Copy out all the data, word for word.

--- start DATA ---

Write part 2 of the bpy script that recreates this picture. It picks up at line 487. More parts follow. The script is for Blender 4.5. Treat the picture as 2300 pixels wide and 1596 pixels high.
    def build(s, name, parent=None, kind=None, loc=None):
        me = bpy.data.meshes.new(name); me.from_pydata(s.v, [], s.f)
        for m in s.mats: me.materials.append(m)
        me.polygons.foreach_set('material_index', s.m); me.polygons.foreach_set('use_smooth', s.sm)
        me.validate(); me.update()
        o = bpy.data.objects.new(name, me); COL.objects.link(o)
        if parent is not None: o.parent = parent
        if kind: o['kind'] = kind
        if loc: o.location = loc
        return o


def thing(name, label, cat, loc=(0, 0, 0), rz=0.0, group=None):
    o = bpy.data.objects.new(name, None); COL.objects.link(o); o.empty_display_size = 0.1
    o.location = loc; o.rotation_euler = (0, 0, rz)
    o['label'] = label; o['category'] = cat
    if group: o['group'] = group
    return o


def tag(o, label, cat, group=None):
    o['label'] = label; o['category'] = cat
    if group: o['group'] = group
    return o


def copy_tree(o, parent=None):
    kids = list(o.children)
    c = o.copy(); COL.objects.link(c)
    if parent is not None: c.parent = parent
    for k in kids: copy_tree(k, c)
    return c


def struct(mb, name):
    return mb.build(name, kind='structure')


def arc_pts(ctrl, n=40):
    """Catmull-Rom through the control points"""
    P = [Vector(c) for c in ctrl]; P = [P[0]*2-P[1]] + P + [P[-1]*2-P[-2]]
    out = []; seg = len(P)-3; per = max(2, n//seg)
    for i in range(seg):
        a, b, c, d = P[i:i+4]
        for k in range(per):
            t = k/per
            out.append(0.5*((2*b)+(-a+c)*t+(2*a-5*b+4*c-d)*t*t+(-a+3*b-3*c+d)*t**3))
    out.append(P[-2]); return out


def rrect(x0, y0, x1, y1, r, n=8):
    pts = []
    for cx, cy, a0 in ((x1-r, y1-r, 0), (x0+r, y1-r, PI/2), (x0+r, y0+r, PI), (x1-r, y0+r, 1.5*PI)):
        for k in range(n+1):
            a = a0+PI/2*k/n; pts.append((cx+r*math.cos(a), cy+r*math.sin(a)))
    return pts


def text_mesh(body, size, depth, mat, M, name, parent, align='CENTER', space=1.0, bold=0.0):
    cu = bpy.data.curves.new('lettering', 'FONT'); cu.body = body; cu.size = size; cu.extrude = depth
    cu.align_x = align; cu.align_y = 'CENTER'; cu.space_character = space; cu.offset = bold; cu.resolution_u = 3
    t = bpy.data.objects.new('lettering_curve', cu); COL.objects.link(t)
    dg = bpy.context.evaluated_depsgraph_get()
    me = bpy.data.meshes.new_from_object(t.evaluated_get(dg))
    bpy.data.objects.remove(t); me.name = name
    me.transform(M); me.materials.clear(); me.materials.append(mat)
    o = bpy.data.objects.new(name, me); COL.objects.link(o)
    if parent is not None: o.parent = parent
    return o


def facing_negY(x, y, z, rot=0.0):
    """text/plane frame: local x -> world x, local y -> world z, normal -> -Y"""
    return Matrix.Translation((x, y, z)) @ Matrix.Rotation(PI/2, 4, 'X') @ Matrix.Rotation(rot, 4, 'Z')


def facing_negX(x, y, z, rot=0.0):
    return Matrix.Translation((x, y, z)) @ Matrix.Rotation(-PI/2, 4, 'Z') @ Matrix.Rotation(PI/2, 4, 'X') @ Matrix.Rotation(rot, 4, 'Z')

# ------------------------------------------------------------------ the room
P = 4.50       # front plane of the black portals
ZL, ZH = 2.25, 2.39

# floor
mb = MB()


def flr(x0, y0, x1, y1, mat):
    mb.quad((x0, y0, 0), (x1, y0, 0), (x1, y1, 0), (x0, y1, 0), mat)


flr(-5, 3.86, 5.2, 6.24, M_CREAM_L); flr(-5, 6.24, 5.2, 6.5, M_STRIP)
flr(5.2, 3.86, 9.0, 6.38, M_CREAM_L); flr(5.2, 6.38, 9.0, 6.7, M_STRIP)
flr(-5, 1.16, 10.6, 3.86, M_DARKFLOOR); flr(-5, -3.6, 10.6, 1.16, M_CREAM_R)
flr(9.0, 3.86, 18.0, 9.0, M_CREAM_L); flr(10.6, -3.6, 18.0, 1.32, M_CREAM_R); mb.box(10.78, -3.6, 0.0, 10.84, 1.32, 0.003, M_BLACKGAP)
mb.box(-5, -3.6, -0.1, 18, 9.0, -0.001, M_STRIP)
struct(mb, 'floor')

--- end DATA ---

WRITTEN SOLUTION:
Write part 2 of the bpy script that recreates this picture. It picks up at line 487. More parts follow. The script is for Blender 4.5. Treat the picture as 2300 pixels wide and 1596 pixels high.
    def build(s, name, parent=None, kind=None, loc=None):
        me = bpy.data.meshes.new(name); me.from_pydata(s.v, [], s.f)
        for m in s.mats: me.materials.append(m)
        me.polygons.foreach_set('material_index', s.m); me.polygons.foreach_set('use_smooth', s.sm)
        me.validate(); me.update()
        o = bpy.data.objects.new(name, me); COL.objects.link(o)
        if parent is not None: o.parent = parent
        if kind: o['kind'] = kind
        if loc: o.location = loc
        return o


def thing(name, label, cat, loc=(0, 0, 0), rz=0.0, group=None):
    o = bpy.data.objects.new(name, None); COL.objects.link(o); o.empty_display_size = 0.1
    o.location = loc; o.rotation_euler = (0, 0, rz)
    o['label'] = label; o['category'] = cat
    if group: o['group'] = group
    return o


def tag(o, label, cat, group=None):
    o['label'] = label; o['category'] = cat
    if group: o['group'] = group
    return o


def copy_tree(o, parent=None):
    kids = list(o.children)
    c = o.copy(); COL.objects.link(c)
    if parent is not None: c.parent = parent
    for k in kids: copy_tree(k, c)
    return c


def struct(mb, name):
    return mb.build(name, kind='structure')


def arc_pts(ctrl, n=40):
    """Catmull-Rom through the control points"""
    P = [Vector(c) for c in ctrl]; P = [P[0]*2-P[1]] + P + [P[-1]*2-P[-2]]
    out = []; seg = len(P)-3; per = max(2, n//seg)
    for i in range(seg):
        a, b, c, d = P[i:i+4]
        for k in range(per):
            t = k/per
            out.append(0.5*((2*b)+(-a+c)*t+(2*a-5*b+4*c-d)*t*t+(-a+3*b-3*c+d)*t**3))
    out.append(P[-2]); return out


def rrect(x0, y0, x1, y1, r, n=8):
    pts = []
    for cx, cy, a0 in ((x1-r, y1-r, 0), (x0+r, y1-r, PI/2), (x0+r, y0+r, PI), (x1-r, y0+r, 1.5*PI)):
        for k in range(n+1):
            a = a0+PI/2*k/n; pts.append((cx+r*math.cos(a), cy+r*math.sin(a)))
    return pts


def text_mesh(body, size, depth, mat, M, name, parent, align='CENTER', space=1.0, bold=0.0):
    cu = bpy.data.curves.new('lettering', 'FONT'); cu.body = body; cu.size = size; cu.extrude = depth
    cu.align_x = align; cu.align_y = 'CENTER'; cu.space_character = space; cu.offset = bold; cu.resolution_u = 3
    t = bpy.data.objects.new('lettering_curve', cu); COL.objects.link(t)
    dg = bpy.context.evaluated_depsgraph_get()
    me = bpy.data.meshes.new_from_object(t.evaluated_get(dg))
    bpy.data.objects.remove(t); me.name = name
    me.transform(M); me.materials.clear(); me.materials.append(mat)
    o = bpy.data.objects.new(name, me); COL.objects.link(o)
    if parent is not None: o.parent = parent
    return o


def facing_negY(x, y, z, rot=0.0):
    """text/plane frame: local x -> world x, local y -> world z, normal -> -Y"""
    return Matrix.Translation((x, y, z)) @ Matrix.Rotation(PI/2, 4, 'X') @ Matrix.Rotation(rot, 4, 'Z')


def facing_negX(x, y, z, rot=0.0):
    return Matrix.Translation((x, y, z)) @ Matrix.Rotation(-PI/2, 4, 'Z') @ Matrix.Rotation(PI/2, 4, 'X') @ Matrix.Rotation(rot, 4, 'Z')

# ------------------------------------------------------------------ the room
P = 4.50       # front plane of the black portals
ZL, ZH = 2.25, 2.39

# floor
mb = MB()


def flr(x0, y0, x1, y1, mat):
    mb.quad((x0, y0, 0), (x1, y0, 0), (x1, y1, 0), (x0, y1, 0), mat)


flr(-5, 3.86, 5.2, 6.24, M_CREAM_L); flr(-5, 6.24, 5.2, 6.5, M_STRIP)
flr(5.2, 3.86, 9.0, 6.38, M_CREAM_L); flr(5.2, 6.38, 9.0, 6.7, M_STRIP)
flr(-5, 1.16, 10.6, 3.86, M_DARKFLOOR); flr(-5, -3.6, 10.6, 1.16, M_CREAM_R)
flr(9.0, 3.86, 18.0, 9.0, M_CREAM_L); flr(10.6, -3.6, 18.0, 1.32, M_CREAM_R); mb.box(10.78, -3.6, 0.0, 10.84, 1.32, 0.003, M_BLACKGAP)
mb.box(-5, -3.6, -0.1, 18, 9.0, -0.001, M_STRIP)
struct(mb, 'floor')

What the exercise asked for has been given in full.